Por ahí, por esas sendas subconscientes, corren todos estos elementos y valores de lo que entendemos por patria, por nación, por pueblo. El nuestro responde al apodo de México y sus componentes somos los mexicanos, a mucha honra. No todos, pero casi. Y aunque no tengamos definidas muchas partidas, cuando se trata de nuestra identidad, de nuestros principios políticos, de la delimitación misma de nuestras coordenadas existenciales, nos ponemos guapos, que hasta bravatas echamos y, sacando el pecho, gritamos al cielo afirmando que un soldado en cada hijo te dio. Por ahí va la cosa.

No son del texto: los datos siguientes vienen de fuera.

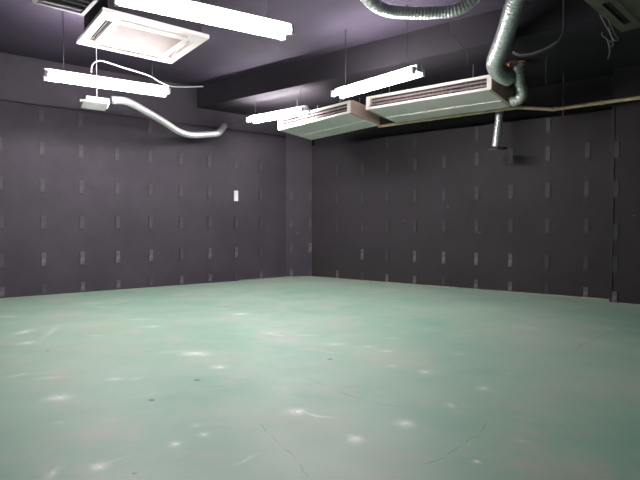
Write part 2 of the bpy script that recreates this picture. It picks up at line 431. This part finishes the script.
# ------------------------------------------------------------------ fluorescent fixtures
def light(e0, e1, label, hl=.6):
    c = (e0 + e1) / 2; ex = (e1 - e0); ex.z = 0; ey = UP.cross(ex)
    root = empty('fluorescent_light', frame(Vector((c.x, c.y, c.z)), ex, ey), label, 'light fixture', 'hanging twin tube fluorescent lights')
    bm = bmesh.new()
    extr_x(bm, [(-.04, -.004), (-.03, .06), (.03, .06), (.04, -.004)], -hl, hl)
    for e in (-1, 1): box(bm, e * (hl - .013) - .008, e * (hl - .013) + .008, -.085, .085, -.002, .03)
    link('housing', bm, M['white'], root)
    for s in (-1, 1):
        bm = bmesh.new(); tube(bm, [Vector((-hl + .025, s * .068, -.012)), Vector((hl - .025, s * .068, -.012))], .0163, 14)
        link('tube_lamp', bm, M['tube'], root, smooth=False)
        for e in (-1, 1):
            bm = bmesh.new(); box(bm, e * (hl - .013) - .012, e * (hl - .013) + .012, s * .068 - .017, s * .068 + .017, -.032, .03)
            link('lamp_holder', bm, M['white'], root, bevel=.004)
        rd = rod('hanger_rod', (s * .42, 0, .07), (s * .42, 0, CEIL - c.z), .004, M['black'], root)
    return root
ZL = HC + 1.42
light(at_z(118, -4, ZL), at_z(288, 33, ZL), 'twin tube light at the top edge beyond the ceiling cassette')
light(at_z(43, 75, ZL), at_z(169, 93, ZL), 'twin tube light over the left wall behind the ceiling cassette', .585)
light(at_z(333, 96, ZL), at_z(424, 70, ZL), 'twin tube light hanging in front of the long air conditioner', .565)
light(at_z(249, 121, HC + 1.5), at_z(308, 110, HC + 1.5), 'twin tube light nearest the far corner beside the shorter air conditioner', .53)

# ------------------------------------------------------------------ ceiling cassettes
def cassette(center, ex, ey, label, mats, wires=False):
    pm, gm, vm = mats
    root = empty('ceiling_cassette', frame(center, ex, ey) @ Matrix.Scale(.97, 4), label, 'air conditioner', 'ceiling cassette air conditioners')
    h = .475
    sl = [(-.30, .30, -.405, -.345), (-.30, .30, .345, .405), (-.405, -.345, -.30, .30), (.345, .405, -.30, .30)]
    ctr = (-.30, .30, -.30, .30)
    br = sorted({-h, -.405, -.345, -.30, .30, .345, .405, h})
    bm = bmesh.new(); plate_holes(bm, br, br, sl + [ctr], 0, .035)
    link('panel', bm, pm, root)
    # raised rim of the return grille and the grille itself
    bm = bmesh.new(); plate_holes(bm, [-.30, -.288, .288, .30], [-.30, -.288, .288, .30], [(-.288, .288, -.288, .288)], -.006, .012)
    gr = link('return_grille', bm, pm, root)
    bm = bmesh.new()
    for k in range(40):
        y = -.288 + .576 * k / 40; box(bm, -.288, .288, y, y + .0105, -.002, .008)
    box(bm, -.288, .288, -.288, .288, .004, .014)
    link('grille_face', bm, gm, gr)
    for (x0, x1, y0, y1) in sl:
        lv = bmesh.new(); lx = (x0 + x1) / 2; ly = (y0 + y1) / 2; long_x = (x1 - x0) > (y1 - y0)
        box(lv, -.292, .292, -.009, .009, -.002, .002)
        mt = Matrix.Translation((lx, ly, .018)) @ (Matrix.Identity(4) if long_x else Matrix.Rotation(math.pi / 2, 4, 'Z')) @ Matrix.Rotation(math.radians(-28 if (lx + ly) > 0 else 28) * (1 if long_x else -1), 4, 'X')
        bmesh.ops.transform(lv, matrix=mt, verts=lv.verts)
        link('louver', lv, vm, root)
    bm = bmesh.new(); plate_holes(bm, [-.42, -.40, .40, .42], [-.42, -.40, .40, .42], [(-.4, .4, -.4, .4)], .036, .28); box(bm, -.40, .40, -.40, .40, .13, .15)
    link('casing', bm, M['beam'], root, bevel=.01)
    for sx in (-1, 1):
        for sy in (-1, 1):
            rod('hanger_rod', (sx * .4, sy * .4, .27), (sx * .4, sy * .4, (CEIL - center.z) / .97), .005, M['black'], root)
    return root
e1 = Vector((math.cos(math.radians(37.0)), math.sin(math.radians(37.0)), -.02))
cassette(Vector((-1.65, 4.84, HC + 1.71)), e1, UP.cross(e1), 'bright white square ceiling cassette between two tube lights', (M['plastic'], M['grille'], M['brownvane']))
corner = at_z(620, 33, HC + 1.71)
f1 = Vector((.70, -.714, 0)).normalized(); f2 = UP.cross(f1)
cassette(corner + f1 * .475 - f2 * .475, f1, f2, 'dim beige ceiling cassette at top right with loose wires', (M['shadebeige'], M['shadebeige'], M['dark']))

# dark vent at the top left
v0 = at_z(31, 3, 2.6); v1 = at_z(84, 16, 2.6)
ex = (v1 - v0); W = ex.length; ex.normalize(); ey = UP.cross(ex)
root = empty('ceiling_vent', frame(v0, ex, ey), 'dark slatted ceiling vent in the top left corner', 'vent')
bm = bmesh.new(); plate_holes(bm, [0, .03, W - .03, W], [-.55, -.52, -.03, 0], [(.03, W - .03, -.52, -.03)], 0, .02); link('vent_frame', bm, M['ventblack'], root, bevel=.003)
for k in range(5):
    bm = bmesh.new(); y = -.09 - k * .09
    box(bm, .03, W - .03, -.02, .02, -.002, .002, Matrix.Translation((0, y, .012)) @ Matrix.Rotation(.5, 4, 'X')); link('slat', bm, M['ventblack'], root)
bm = bmesh.new(); box(bm, .01, W - .01, -.54, -.01, .03, CEIL - 2.6); link('vent_box', bm, M['black'], root)

# ------------------------------------------------------------------ wall-side air conditioners
def ac(fl, fr, drop, label, nfin):
    ex = (fr - fl); W = ex.length
    ey = nR * .72 - UP * drop
    root = empty('air_conditioner', frame(fl, ex, ey), label, 'air conditioner', 'ceiling suspended air conditioners on the right wall')
    D, H = .70, .158
    prof = [(0, 0), (0, H), (.06, H + .02), (D, H + .02), (D, .0)]
    for x0 in (0, W - .035):
        bm = bmesh.new(); extr_x(bm, prof, x0, x0 + .035); link('end_panel', bm, M['endcap'], root, bevel=.006)
    bm = bmesh.new(); box(bm, .035, W - .035, .10, D - .01, .02, H + .015); link('casing', bm, M['casing'], root)
    # bottom: front sheet, then hinged return panel behind a narrow seam
    bm = bmesh.new(); box(bm, .035, W - .035, .004, .405, .0, .018); link('bottom_panel', bm, M['casing'], root, bevel=.004)
    bm = bmesh.new(); box(bm, .035, W - .035, .417, D, -.008, .016); rp = link('return_panel', bm, M['casing'], root, bevel=.004)
    for k in range(4):
        x = W * (.14 + .24 * k); bm = bmesh.new(); box(bm, x - .02, x + .02, .395, .425, -.006, .004); link('latch', bm, M['plastic'], rp, bevel=.002)
    # outlet on the front: frame, fins behind, two long vanes
    bm = bmesh.new()
    V = bmesh.new()
    plate_holes(bm, [0, .05, W - .05, W], [0, .028, H - .026, H], [(.05, W - .05, .028, H - .026)], 0, .022)
    bmesh.ops.transform(bm, matrix=Matrix.Translation((0, -.004, 0)) @ Matrix.Rotation(math.pi / 2, 4, 'X') @ Matrix.Scale(-1, 4, (0, 0, 1)), verts=bm.verts)
    link('outlet_frame', bm, M['plastic'], root, bevel=.004)
    V.free()
    bm = bmesh.new(); box(bm, .03, W - .03, .07, .09, .01, H); link('outlet_back', bm, M['dark'], root)
    for z, a in ((.062, -.25), (.104, -.25)):
        bm = bmesh.new(); box(bm, .052, W - .052, -.014, .014, -.002, .002, Matrix.Translation((0, .028, z)) @ Matrix.Rotation(a, 4, 'X')); link('vane', bm, M['vane'], root)
    for k in range(nfin):
        x = .08 + (W - .16) * k / (nfin - 1); bm = bmesh.new(); box(bm, x - .003, x + .003, .045, .07, .03, H - .028); link('fin', bm, M['brownvane'], root)
    top = lambda x, y: (Vector((x, y, H + .01)))
    for x in (.25, W - .25):
        for y in (.12, .58):
            q = top(x, y); w = root.matrix_world @ q; k = BEAM - w.z
            rod('hanger_rod', q, q + root.matrix_world.to_3x3().inverted() @ Vector((0, 0, k)), .005, M['steel'], root)
    return root
zb = HC + 1.431
ac(Vector((.571, 6.43, zb)), Vector((1.797, 5.475, zb)), .045, 'longer suspended air conditioner nearer the silver ducts', 26)
ac(Vector((-.587, 7.337, HC + 1.3455)), Vector((.388, 6.574, HC + 1.428)), .042, 'shorter suspended air conditioner near the far corner', 22)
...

Pues bien, en esto de las definiciones de lo que son el pueblo, la patria y nuestras identidades puestas en colectivo, juega un papel central el concepto de la soberanía. Se trata, con este concepto, de la definición de nuestra territorialidad, aunada pues a nuestra identidad colectiva. Y decimos que nuestra nación está compuesta de una población concreta (que somos los mexicanos), asentados en un territorio bien definido (cuyo mapa geográfico está más que calcado en la mente de cada mexicano) y que se atienen a una ley fundamental con la que ajustamos nuestra vida diaria y la obedecemos.
El punto de la obediencia a la ley central es el elemento complejo con el que están jugando nuestros vecinos, que es fuego en sus manos. Por supuesto que nos pueden no sólo quemar sino hasta chamuscar. Ya lo han hecho en otros momentos y se ve que nos les tiembla el pulso para volver a incurrir en tales barrabasadas. Es lo que vendría a ser esto de aplicar leyes o decretos de su ley en nuestro territorio. Como estos vecinitos gringos son como los tiburones, que no se andan con mamadas, más vale que pongamos el cuero a remojar y nos prevengamos para impedir o remediar daños mayores.
Con ellos hay que olvidarnos de los cataclismos y de los terremotos. Si hace casi doscientos años nos arrebataron todo nuestro norte territorial y siguen ocupándolo, ¿quién nos garantiza que ahora que declararon terroristas a los grupos de narcos asentados en nuestros rincones – a unos les decimos de Sinaloa y a otros de la Nueva Generación en Jalisco – no se metan sus soldaditos hasta nuestras cocinas, accionen sus rifles y provoquen muerte y desaparición de miles de paisanos, culpables o inocentes, falsos o auténticos positivos?
Es de lo que estamos pendientes, en ascuas, y no vemos que cambien ni su discurso ni sus hábitos en tal renglón. Los tenemos asentados en la frontera norte y parece que le volvió la basca expansiva al niño. Ahora se entienden mejor los duros momentos que vivieron con ellos nuestros abuelos para habernos inculcado a sus descendientes la alerta permanente y hasta la ira racional en contra de estas pretensiones, absurdas pero permanentes, de nuestros primos. Habrá que prender entonces todas nuestras alarmas y hacerles caso. Y no dormir en la ceniza. Más nos vale.